Jeder hat das Recht, Drohnen vom Himmel zu holen – in Gedanken, Worten und Werken.
Ob der Luftraum über dem Donauinselfest auf Drohnen überwacht wird? Sehr wahrscheinlich jedenfalls, dass über dem größten Freiluftfestival Europas heuer unbemannte Flugobjekte unterwegs sind, die das niedere Treiben dokumentieren. Theoretisch bräuchten ihre Lenker dazu eine Art Pilotenschein und eine behördliche Bewilligung. Denn der Betrieb von Unbemannten Luftfahrzeugen (ULFZ), wie sie im seit 1.1.2014 gültigen Drohnengesetz heißen, bedarf gerade über Menschenansammlungen einer gesonderten Genehmigung der Austro Control. Theoretisch drohen bei Verstößen dagegen Verwaltungsstrafen von bis zu 22.000 Euro.
Tatsächlich halten sich daran vielleicht professionelle Naturfilmer oder Wissenschafter. Die zahllosen Bastler und Hobbypiloten aber eher kaum. »Gespräche mit einer Handvoll Hobbypiloten, die nur unter der Bedingung der Anonymität sprechen, öffnen einem die Augen für die scheinbar unendliche Weite zwischen Theorie und Praxis«, schreibt das Magazin "Datum" in seiner aktuellen Ausgabe. Soll heißen: An geltendes Gesetz hält sich niemand. Auch weil es schwer zu exekutieren ist. Weitestmögliche Distanzen werden ebenso erkundet wie Nachbarn ausgekundschaftet, Daten gesammelt und Videos verbreitet. Der beste Beweis: Youtube.

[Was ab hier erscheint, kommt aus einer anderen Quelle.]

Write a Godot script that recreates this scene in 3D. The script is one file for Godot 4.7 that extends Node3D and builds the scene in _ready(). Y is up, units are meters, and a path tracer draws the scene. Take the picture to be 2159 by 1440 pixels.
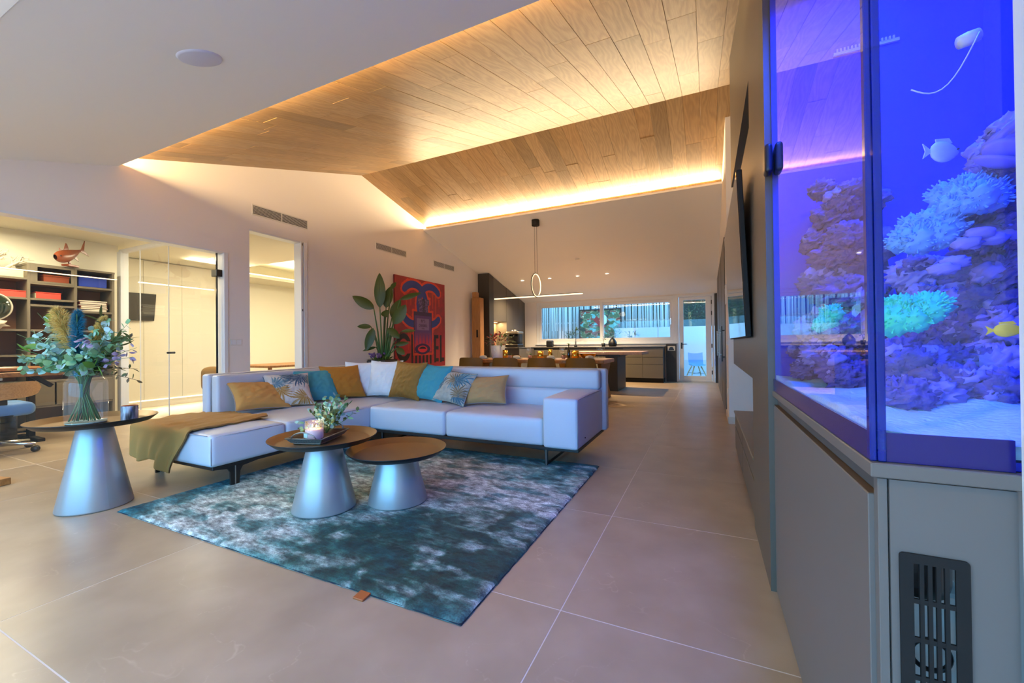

Noch beginnt fast jeder Text über Drohnen gleich: technikbegeistert und mit einer eindrucksvollen Schilderung eines rasanten Drohnenmanövers. Ein Irgendwaskopter fegt über Felder, fetzt eine Felswand entlang oder zischt durch Häuserschluchten. Nach Best-Practice-Beispielen (ferngesteuerte Wartungsgerätschaft in der verstrahlten Fukushima-Kernzone oder ein Überwachungsflieger, der das im hohen Gras auf seine Mama wartende Bambi vor den Messern des Traktormähwerks rettet) folgt ein vager Hinweis auf Risiken und Nebenwirkungen. Nicht zufällig sieht etwa der Soziologe Zygmunt Bauman durch die Erfindung der Drohne das Zeitalter der totalen Überwachung eingeleitet. So schön, so gruselig. Zumal der Begriff der Drohne untrennbar mit jenen ferngelenkten Killermaschinen verknüpft ist, die wir aus dem »Krieg gegen den Terror« kennen.
Doch spätestens, wenn der erste private Anbieter die Annehmlichkeiten seines Drohnen-Services nicht nur anpreist, sondern auch in einen geschickten Markenterminus verpackt hat, werden wir wohl nicht mehr von »Drohnen« sprechen. Man wird uns eine andere Begrifflichkeit unterjubeln.
Trotzdem müssen wir nicht einfach so hinnehmen, dass wir rundum datenserviciert und überwacht werden. Wir sollten uns aber, wie eine Kommentatorin in der "Süddeutschen Zeitung" schreibt, »auf harte Auseinandersetzungen einstellen«. Die Zivilgesellschaft werde um ihre Rechte kämpfen müssen, sonst werde man ihr diese auch nicht gewähren. »Darauf zu vertrauen, dass die Regierung für ihren Schutz eintritt, wäre ein Fehler. Das ist die bittere Erkenntnis aus der NSA-Affäre.« Wenn aber nicht weniger auf dem Spiel steht als die letzten Winkel der Privatheit, wenn sich weder Staaten noch Private an Gesetze halten, dann bleibt derjenige dumm, der sich gut meinend daran hält.
Wir haben also nicht nur genaue Gesetze und ihre Einhaltung einzufordern, sondern nötigenfalls auch selbst zur Tat zu schreiten, technisch aufzurüsten – was das Wissen um die Gesetzeslage, aber auch was die Technik der Gerätschaft betrifft. Jeder hat das Recht, sich durch Drohnen gestört und bedroht zu fühlen und sie vom Himmel zu holen. Niemand muss sich von anonymen, nicht autorisierten, kaum rückverfolgbaren Flugobjekten ausspionieren lassen. Was kann die Exekutive schon tun außer zu spät kommen und eine Anzeige gegen Unbekannt aufnehmen? Für den Hausgebrauch reichen zur Selbsthilfe zum Glück meist ein Luftgewehr oder ein starker Laserpointer. Denen da oben ist grundsätzlich zu misstrauen. Schützen werden wir uns nur selbst.